There have been no campaign rallies or public debates and nearly all the campaign posters in city streets have been the incumbent’s. It is a major step back for a country that long prided itself as the birthplace of the Arab Spring uprisings of 2011 and a contrast even with the 2019 election that thrust Saied, then a little known law lecturer, to power. The political outsider won by a landslide, with 73 percent of the vote in a second round runoff that saw turnout of 58 percent.

He had campaigned on a platform of strong government after nearly a decade of deadlock between Islamist and secular blocs since the 2011 revolution.

In 2021, he staged a sweeping power grab, dismissing the Islamist-led parliament. The following year he rewrote the constitution.

A quickening crackdown on political dissent which has seen jail sentences for critics across the political spectrum has drawn mounting criticism at home and abroad. Jailed opposition figures include Rached Ghannouchi, head of the Islamist-inspired opposition party Ennahdha, which dominated political life after the revolution. Also detained is Abir Moussi, head of the Free Destourian Party, which critics accuse of wanting to bring back the ousted regime. Saied’s critics say that higher thresholds for candidate registration have also been exploited by the incumbent’s campaign.

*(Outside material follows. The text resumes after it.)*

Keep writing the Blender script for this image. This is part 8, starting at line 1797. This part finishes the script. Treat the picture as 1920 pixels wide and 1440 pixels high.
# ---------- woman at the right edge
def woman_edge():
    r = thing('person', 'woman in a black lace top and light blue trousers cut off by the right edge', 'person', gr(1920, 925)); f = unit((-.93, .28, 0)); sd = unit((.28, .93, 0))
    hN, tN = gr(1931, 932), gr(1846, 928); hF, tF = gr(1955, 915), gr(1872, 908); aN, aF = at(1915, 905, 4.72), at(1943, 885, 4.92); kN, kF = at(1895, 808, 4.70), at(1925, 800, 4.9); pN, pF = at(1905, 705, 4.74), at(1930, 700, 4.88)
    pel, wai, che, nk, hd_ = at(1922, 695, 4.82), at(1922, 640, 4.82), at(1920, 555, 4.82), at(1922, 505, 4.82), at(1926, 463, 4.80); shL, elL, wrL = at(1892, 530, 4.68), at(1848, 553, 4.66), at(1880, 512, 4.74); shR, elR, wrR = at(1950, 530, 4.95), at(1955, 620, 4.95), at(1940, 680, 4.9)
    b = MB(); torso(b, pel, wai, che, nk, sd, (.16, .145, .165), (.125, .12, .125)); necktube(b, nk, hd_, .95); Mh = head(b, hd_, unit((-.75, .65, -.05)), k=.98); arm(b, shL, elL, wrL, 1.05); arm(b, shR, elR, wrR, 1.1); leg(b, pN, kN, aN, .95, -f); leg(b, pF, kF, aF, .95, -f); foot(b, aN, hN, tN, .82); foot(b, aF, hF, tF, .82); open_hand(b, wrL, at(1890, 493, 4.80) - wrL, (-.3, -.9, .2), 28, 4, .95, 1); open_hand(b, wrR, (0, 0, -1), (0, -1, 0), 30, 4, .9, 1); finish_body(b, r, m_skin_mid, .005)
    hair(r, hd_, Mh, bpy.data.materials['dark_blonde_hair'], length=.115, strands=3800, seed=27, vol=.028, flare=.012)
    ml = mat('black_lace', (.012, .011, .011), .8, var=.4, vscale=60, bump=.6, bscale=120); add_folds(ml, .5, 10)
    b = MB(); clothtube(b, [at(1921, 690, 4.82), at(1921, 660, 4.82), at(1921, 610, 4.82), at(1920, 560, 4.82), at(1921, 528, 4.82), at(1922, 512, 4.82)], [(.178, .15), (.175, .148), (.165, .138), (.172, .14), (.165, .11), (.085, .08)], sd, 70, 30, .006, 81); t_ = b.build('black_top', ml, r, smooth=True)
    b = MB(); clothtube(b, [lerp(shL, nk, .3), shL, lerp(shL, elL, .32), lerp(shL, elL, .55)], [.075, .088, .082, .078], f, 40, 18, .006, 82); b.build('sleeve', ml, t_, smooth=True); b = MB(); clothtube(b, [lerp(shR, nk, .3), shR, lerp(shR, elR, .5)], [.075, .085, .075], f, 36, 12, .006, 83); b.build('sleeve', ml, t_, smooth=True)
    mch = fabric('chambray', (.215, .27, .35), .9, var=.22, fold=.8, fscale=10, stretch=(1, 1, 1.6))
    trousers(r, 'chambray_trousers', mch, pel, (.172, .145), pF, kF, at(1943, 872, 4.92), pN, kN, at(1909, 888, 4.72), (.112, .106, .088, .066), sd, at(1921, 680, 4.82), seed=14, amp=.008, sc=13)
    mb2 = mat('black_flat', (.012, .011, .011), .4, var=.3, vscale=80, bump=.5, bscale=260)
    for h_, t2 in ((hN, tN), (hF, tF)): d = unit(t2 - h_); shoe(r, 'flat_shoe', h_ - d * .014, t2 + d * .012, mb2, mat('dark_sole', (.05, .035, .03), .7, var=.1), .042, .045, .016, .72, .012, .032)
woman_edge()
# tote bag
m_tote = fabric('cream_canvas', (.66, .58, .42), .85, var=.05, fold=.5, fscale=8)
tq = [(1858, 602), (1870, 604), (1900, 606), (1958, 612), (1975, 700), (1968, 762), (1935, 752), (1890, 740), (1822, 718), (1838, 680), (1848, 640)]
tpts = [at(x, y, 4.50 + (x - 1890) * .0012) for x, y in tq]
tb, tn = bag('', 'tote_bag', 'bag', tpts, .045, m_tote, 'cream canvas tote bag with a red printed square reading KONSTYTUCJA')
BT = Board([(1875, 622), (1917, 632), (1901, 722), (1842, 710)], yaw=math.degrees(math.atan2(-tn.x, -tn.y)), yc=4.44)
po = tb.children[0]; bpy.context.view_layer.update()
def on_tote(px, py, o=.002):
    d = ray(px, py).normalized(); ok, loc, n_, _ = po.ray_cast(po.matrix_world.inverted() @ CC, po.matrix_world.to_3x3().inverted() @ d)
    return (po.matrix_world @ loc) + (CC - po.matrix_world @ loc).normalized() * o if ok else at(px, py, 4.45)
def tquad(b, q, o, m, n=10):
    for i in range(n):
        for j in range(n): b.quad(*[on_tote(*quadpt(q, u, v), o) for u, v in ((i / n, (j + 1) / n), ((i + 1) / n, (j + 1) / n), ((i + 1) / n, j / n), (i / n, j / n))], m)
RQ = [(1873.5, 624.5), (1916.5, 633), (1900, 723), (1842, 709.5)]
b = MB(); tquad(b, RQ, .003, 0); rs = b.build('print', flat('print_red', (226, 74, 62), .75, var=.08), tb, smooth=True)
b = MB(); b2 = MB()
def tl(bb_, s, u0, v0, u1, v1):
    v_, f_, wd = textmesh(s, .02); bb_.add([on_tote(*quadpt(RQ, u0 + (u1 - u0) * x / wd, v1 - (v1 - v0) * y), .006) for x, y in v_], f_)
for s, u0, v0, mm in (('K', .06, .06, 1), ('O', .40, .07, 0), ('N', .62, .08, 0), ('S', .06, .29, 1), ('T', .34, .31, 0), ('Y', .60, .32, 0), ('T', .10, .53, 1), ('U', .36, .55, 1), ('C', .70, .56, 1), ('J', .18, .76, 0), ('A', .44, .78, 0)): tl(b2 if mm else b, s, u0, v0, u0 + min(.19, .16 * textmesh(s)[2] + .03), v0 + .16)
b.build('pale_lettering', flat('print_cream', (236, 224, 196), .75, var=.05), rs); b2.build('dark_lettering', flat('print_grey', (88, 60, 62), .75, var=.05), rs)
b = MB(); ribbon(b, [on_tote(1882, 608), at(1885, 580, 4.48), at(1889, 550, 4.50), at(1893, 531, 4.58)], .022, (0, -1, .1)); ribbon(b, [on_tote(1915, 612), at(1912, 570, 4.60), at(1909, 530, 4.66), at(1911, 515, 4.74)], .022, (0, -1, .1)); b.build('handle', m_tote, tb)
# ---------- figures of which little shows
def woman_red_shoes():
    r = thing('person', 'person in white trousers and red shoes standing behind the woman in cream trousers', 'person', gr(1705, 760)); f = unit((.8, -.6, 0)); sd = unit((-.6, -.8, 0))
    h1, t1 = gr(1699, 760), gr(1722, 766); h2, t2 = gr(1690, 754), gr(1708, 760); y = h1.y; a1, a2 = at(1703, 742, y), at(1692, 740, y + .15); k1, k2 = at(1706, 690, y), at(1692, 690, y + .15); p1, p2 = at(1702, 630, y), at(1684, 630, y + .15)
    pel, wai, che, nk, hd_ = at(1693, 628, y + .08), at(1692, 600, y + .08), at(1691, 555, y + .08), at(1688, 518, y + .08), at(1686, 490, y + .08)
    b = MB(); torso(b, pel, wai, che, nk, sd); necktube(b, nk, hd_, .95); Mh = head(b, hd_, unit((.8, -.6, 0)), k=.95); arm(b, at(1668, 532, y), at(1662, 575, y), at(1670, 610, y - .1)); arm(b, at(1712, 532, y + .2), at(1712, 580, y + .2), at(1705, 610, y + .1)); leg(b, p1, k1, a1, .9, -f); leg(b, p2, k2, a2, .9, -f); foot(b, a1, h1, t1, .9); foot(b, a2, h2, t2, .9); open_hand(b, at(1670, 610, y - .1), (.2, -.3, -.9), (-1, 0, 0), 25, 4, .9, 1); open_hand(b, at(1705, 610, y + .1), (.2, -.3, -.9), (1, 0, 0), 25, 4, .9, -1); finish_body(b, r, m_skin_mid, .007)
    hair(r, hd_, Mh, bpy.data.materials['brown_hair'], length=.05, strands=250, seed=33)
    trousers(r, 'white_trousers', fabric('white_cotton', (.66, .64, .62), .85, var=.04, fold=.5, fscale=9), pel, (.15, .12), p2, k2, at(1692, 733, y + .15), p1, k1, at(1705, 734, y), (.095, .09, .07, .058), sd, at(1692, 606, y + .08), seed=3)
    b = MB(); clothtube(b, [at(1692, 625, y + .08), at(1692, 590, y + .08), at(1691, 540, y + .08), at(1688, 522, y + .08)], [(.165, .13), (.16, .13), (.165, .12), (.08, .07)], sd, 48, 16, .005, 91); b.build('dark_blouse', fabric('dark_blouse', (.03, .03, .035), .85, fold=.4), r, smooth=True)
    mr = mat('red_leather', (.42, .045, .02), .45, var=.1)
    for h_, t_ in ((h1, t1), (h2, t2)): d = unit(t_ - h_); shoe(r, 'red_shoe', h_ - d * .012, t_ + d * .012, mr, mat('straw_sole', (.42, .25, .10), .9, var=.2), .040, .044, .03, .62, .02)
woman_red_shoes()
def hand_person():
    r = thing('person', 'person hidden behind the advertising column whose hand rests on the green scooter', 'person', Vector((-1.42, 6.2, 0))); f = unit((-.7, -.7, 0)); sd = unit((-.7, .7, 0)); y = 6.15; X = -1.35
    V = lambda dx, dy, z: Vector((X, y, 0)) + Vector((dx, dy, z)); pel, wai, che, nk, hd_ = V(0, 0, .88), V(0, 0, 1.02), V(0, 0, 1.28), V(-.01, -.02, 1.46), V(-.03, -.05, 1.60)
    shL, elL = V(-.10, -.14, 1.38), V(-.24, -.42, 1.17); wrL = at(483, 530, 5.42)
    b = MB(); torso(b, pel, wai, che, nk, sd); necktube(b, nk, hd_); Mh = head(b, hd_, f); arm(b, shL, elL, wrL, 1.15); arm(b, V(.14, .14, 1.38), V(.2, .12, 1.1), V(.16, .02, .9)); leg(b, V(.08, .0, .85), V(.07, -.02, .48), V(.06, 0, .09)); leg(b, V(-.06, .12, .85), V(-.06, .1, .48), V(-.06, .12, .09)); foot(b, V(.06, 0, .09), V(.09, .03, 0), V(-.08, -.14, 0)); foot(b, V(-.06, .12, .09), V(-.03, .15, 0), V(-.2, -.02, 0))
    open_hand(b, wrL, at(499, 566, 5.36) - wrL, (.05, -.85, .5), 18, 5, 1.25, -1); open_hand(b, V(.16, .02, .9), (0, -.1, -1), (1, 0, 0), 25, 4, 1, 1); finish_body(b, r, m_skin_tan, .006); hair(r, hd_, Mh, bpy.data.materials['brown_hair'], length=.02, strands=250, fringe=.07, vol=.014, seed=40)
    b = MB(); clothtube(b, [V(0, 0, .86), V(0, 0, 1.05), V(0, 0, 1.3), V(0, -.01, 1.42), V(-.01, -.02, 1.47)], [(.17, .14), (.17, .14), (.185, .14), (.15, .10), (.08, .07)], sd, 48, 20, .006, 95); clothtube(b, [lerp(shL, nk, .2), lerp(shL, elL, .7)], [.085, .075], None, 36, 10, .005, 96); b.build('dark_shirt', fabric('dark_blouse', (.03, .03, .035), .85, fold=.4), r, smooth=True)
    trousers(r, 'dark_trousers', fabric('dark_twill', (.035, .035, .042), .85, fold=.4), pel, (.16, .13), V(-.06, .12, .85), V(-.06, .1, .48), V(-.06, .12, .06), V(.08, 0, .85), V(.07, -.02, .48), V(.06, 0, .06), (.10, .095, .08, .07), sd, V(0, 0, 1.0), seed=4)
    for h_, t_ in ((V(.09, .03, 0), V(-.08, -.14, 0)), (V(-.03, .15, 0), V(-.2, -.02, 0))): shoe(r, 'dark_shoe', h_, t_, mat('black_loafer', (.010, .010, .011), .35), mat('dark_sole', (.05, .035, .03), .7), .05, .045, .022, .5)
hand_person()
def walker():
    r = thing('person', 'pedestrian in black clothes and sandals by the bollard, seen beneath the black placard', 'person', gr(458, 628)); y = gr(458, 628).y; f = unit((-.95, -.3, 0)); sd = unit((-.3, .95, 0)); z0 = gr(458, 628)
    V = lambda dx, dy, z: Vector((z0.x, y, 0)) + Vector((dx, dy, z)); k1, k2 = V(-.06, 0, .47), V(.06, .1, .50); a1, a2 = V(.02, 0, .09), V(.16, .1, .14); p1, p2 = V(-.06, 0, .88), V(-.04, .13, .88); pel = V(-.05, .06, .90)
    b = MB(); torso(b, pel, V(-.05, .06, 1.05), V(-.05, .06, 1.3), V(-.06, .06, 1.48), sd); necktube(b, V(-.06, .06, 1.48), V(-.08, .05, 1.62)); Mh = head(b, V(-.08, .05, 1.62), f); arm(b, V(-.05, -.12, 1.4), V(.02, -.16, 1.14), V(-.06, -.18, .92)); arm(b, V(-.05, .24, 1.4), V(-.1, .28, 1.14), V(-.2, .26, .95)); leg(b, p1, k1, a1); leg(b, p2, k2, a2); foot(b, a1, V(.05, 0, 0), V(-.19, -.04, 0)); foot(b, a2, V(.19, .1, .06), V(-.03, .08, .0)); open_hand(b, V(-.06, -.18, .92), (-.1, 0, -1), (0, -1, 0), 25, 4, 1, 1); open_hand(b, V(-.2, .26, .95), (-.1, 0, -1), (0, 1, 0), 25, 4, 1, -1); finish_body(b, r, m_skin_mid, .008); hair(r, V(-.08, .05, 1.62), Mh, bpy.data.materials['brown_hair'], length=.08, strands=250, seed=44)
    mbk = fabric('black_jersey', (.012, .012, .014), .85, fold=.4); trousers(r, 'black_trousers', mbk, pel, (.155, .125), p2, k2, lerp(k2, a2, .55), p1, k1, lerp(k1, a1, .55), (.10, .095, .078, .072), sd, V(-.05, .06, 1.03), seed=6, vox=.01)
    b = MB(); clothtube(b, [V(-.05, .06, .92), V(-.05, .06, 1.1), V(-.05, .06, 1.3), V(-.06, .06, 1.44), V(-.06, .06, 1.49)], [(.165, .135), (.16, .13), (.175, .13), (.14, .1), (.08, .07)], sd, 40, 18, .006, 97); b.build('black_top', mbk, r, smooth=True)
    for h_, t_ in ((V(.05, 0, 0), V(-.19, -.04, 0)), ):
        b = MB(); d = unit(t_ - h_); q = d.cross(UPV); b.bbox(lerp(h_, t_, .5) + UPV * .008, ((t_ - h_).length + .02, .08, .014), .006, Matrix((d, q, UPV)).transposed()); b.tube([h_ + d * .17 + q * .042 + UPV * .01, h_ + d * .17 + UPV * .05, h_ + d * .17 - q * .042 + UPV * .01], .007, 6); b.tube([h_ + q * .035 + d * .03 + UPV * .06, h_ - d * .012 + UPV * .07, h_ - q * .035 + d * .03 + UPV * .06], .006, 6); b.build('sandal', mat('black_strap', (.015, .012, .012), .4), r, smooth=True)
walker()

Fourteen hopefuls were barred from joining the race, after election organisers ruled they had failed to provide enough signatures of endorsement, among other technicalities. Some have been jailed after being convicted of forging signatures.

Human Rights Watch and other rights groups have charged that the organisers’ decision to reject the candidates was political.

Hatem Nafti, a political commentator and author of a forthcoming book on Saied’s authoritarian rule, said rights and freedoms have been curtailed since Saied’s “coup d’etat” in 2021.